╭─ Data rows

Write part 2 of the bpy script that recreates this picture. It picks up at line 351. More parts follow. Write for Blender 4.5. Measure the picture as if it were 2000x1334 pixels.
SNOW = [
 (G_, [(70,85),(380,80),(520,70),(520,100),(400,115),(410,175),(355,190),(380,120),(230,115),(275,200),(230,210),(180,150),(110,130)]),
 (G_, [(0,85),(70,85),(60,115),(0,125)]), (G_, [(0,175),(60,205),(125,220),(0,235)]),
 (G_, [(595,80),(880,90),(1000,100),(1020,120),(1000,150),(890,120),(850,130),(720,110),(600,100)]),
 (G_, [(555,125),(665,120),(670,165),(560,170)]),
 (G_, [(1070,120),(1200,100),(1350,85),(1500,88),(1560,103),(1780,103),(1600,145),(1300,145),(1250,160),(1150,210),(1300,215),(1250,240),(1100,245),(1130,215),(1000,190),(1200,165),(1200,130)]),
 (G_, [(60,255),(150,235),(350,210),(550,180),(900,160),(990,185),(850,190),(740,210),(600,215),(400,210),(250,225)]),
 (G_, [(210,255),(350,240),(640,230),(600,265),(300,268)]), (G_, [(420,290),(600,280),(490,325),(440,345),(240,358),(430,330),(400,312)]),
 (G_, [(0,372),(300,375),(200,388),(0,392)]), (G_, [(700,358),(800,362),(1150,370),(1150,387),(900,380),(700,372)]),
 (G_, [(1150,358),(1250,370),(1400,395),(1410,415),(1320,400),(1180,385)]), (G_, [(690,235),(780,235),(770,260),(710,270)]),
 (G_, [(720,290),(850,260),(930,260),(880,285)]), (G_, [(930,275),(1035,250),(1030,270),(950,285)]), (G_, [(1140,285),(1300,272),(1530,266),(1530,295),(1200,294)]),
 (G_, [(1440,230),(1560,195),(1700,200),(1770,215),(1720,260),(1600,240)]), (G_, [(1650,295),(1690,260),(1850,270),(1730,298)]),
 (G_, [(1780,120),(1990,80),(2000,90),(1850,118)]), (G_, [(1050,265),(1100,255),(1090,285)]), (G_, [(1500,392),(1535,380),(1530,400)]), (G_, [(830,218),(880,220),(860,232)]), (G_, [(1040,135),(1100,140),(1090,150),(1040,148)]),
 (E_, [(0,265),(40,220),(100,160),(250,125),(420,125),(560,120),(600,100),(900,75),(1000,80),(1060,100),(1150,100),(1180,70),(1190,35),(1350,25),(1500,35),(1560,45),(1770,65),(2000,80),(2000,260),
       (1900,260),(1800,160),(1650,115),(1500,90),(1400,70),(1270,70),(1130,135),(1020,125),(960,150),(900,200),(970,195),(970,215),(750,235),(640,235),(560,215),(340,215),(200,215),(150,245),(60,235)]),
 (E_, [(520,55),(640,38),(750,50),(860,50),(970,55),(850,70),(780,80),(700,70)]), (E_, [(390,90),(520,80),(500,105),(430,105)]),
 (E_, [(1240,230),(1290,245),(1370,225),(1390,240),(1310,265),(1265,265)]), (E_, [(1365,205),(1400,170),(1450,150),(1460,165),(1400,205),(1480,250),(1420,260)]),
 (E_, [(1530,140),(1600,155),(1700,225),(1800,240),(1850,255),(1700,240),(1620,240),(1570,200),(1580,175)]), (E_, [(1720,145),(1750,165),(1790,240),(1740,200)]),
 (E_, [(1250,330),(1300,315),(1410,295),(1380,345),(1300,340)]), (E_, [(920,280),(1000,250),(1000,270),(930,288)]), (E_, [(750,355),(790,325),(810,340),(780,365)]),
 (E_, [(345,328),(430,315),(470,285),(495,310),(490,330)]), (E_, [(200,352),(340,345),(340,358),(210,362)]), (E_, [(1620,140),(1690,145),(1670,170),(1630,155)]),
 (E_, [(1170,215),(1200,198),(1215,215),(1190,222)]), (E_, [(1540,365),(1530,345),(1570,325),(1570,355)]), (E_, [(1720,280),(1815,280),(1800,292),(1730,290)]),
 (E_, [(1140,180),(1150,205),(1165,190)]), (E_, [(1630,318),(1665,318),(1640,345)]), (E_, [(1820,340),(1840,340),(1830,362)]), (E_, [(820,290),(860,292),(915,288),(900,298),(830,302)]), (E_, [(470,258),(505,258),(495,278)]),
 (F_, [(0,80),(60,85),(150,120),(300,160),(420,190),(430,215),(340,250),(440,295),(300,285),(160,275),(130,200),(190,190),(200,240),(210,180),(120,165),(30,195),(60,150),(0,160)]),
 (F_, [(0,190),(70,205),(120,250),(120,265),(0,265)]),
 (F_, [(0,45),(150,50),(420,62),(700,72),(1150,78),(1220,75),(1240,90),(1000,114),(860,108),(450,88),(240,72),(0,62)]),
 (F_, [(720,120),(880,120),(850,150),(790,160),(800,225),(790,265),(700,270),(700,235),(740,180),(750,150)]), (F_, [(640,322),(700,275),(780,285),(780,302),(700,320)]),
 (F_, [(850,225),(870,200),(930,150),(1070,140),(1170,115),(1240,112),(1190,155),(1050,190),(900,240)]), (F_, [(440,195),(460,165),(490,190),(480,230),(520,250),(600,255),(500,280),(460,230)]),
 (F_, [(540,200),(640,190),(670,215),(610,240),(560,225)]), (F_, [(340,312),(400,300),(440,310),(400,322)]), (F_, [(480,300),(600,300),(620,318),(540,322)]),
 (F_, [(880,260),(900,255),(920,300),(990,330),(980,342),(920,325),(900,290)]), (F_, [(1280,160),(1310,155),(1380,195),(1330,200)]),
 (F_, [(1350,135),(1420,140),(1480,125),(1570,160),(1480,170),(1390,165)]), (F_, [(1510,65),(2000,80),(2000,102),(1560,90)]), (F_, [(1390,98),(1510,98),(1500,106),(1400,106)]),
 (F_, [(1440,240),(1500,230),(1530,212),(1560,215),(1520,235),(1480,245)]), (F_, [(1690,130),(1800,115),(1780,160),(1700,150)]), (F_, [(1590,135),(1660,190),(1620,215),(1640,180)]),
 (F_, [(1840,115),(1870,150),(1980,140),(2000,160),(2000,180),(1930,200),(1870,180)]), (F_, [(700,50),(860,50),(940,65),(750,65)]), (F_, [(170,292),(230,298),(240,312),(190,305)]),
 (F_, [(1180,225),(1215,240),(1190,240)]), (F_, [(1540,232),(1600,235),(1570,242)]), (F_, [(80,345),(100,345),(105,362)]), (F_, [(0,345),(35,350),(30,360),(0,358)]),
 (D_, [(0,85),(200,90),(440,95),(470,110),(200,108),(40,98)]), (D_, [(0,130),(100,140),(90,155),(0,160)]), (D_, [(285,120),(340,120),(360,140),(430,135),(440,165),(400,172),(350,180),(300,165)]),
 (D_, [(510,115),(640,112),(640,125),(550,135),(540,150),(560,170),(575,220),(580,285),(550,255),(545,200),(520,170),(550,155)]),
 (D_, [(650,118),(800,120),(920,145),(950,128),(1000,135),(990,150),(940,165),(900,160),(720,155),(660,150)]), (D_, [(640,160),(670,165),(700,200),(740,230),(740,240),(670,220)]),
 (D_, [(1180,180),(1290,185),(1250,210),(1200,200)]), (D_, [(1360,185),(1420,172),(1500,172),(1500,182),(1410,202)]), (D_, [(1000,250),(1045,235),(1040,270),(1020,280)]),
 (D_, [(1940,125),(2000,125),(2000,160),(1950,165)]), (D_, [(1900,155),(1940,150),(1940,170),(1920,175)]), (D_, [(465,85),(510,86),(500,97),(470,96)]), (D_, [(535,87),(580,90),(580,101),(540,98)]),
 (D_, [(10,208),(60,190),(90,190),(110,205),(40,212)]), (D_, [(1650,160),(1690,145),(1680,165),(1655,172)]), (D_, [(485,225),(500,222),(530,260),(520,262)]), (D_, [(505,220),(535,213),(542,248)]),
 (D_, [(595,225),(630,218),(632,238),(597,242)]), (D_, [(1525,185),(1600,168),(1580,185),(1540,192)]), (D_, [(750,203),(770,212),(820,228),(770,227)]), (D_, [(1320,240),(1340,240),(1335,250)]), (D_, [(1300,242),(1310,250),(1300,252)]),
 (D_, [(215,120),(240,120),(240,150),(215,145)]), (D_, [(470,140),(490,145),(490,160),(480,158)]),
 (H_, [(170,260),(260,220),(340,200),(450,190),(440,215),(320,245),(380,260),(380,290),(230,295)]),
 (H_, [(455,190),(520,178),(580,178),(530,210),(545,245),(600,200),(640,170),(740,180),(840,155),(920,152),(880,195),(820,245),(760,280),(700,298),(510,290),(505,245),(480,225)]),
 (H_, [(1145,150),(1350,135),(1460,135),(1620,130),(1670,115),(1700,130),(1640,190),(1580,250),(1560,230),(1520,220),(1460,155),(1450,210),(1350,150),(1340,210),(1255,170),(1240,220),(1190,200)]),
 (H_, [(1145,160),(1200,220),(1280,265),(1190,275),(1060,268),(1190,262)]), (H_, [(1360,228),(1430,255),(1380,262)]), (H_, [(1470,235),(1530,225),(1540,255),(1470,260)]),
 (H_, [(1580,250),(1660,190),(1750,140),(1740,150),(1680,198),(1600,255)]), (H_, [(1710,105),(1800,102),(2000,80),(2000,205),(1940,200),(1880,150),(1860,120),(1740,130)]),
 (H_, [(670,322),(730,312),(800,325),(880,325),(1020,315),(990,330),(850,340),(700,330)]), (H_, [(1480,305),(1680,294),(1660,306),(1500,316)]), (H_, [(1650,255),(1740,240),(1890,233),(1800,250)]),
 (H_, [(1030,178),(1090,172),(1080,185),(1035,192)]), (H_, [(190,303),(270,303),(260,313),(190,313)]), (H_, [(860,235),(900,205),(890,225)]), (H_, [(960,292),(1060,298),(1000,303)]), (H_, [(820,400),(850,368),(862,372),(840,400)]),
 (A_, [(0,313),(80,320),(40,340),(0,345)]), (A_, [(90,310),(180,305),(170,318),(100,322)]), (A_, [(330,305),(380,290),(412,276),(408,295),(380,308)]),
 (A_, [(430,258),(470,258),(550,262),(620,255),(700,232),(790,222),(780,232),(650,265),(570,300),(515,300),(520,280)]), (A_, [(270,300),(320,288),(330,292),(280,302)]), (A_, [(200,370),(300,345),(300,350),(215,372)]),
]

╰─
╭─ Data rows

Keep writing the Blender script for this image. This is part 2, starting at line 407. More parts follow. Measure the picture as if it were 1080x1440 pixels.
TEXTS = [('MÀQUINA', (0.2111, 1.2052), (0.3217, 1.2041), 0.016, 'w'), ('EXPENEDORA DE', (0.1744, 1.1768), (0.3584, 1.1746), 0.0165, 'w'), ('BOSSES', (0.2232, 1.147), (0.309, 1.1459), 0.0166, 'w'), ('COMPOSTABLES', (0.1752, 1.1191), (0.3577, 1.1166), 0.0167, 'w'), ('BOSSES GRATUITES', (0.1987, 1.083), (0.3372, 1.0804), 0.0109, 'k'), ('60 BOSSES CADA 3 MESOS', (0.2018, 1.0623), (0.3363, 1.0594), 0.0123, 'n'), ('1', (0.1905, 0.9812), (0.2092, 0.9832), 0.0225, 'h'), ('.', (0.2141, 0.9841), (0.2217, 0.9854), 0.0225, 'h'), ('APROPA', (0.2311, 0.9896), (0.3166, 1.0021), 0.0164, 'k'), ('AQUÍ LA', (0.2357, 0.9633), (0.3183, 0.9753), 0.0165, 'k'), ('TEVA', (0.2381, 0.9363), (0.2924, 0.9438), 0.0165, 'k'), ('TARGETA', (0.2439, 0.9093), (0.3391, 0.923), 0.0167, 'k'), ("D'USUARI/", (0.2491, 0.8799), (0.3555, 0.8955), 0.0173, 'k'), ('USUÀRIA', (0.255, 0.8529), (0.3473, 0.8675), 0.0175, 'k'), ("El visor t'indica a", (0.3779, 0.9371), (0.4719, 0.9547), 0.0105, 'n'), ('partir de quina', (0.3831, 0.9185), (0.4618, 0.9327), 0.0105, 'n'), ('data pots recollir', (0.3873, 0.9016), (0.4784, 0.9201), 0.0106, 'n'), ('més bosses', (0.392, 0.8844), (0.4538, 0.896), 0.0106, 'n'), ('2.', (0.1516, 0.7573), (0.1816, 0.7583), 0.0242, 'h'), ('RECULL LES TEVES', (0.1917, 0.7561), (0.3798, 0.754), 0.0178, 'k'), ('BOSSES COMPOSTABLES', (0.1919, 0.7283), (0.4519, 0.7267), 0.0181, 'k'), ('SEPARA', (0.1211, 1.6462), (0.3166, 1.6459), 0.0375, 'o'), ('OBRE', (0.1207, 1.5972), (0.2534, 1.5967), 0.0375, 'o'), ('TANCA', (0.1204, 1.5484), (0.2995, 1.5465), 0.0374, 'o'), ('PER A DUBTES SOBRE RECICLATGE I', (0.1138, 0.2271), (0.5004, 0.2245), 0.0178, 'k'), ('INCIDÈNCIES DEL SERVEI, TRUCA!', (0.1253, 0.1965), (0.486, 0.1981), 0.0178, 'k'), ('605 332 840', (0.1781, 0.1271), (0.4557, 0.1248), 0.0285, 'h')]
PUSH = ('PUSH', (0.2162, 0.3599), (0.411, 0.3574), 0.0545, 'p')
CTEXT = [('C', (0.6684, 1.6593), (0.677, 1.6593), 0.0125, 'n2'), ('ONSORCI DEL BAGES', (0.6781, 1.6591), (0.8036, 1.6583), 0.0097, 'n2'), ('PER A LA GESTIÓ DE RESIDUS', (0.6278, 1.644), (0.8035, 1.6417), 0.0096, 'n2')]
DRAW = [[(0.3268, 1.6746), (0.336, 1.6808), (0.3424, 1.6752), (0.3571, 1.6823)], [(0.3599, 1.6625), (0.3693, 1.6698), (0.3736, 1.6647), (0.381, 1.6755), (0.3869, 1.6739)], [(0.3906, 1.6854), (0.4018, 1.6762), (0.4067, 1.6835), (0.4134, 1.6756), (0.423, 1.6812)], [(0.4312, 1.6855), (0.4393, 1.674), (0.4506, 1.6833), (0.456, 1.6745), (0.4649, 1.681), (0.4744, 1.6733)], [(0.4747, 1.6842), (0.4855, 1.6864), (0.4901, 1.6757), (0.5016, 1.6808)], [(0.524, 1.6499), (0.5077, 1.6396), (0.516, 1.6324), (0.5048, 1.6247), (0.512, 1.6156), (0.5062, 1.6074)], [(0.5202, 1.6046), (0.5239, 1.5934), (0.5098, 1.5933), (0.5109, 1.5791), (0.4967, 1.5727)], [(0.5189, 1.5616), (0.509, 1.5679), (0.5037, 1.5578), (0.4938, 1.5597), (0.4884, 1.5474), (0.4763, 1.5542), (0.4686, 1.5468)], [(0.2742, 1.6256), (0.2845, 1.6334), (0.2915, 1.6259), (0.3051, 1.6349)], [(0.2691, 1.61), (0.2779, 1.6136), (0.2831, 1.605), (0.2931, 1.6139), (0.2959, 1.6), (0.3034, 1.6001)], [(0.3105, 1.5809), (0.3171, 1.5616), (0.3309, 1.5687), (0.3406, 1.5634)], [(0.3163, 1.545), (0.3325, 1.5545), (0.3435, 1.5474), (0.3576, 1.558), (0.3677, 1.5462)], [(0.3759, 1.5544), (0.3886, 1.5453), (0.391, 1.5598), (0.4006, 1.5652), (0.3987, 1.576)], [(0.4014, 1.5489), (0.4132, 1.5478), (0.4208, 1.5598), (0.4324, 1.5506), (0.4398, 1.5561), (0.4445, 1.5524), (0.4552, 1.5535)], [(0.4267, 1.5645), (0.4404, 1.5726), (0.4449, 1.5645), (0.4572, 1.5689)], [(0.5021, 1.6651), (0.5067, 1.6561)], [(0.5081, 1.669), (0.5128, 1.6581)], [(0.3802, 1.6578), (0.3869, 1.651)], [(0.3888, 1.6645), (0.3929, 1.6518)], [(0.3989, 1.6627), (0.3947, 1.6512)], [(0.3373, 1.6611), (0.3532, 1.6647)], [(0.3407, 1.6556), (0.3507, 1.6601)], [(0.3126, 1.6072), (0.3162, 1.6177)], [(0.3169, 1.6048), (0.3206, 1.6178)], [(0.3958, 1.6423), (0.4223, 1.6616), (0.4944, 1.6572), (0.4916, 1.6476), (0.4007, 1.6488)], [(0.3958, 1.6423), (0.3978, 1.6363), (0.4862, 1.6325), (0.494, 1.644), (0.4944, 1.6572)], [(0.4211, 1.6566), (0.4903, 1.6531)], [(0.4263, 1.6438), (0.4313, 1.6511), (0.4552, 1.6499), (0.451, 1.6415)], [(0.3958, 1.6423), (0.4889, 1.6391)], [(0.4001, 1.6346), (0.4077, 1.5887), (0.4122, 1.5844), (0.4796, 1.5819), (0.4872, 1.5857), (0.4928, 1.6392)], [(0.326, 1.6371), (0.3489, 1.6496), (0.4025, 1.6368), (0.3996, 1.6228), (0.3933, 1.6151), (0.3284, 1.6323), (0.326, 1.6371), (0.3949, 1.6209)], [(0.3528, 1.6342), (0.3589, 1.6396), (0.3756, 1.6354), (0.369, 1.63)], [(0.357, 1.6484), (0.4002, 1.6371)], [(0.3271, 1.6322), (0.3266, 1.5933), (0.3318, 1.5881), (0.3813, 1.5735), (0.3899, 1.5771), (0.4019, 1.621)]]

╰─

#### Aim
Write down every line of the data above that includes the string "follow".

#### Exercise output
Write part 2 of the bpy script that recreates this picture. It picks up at line 351. More parts follow. Write for Blender 4.5. Measure the picture as if it were 2000x1334 pixels.
Keep writing the Blender script for this image. This is part 2, starting at line 407. More parts follow. Measure the picture as if it were 1080x1440 pixels.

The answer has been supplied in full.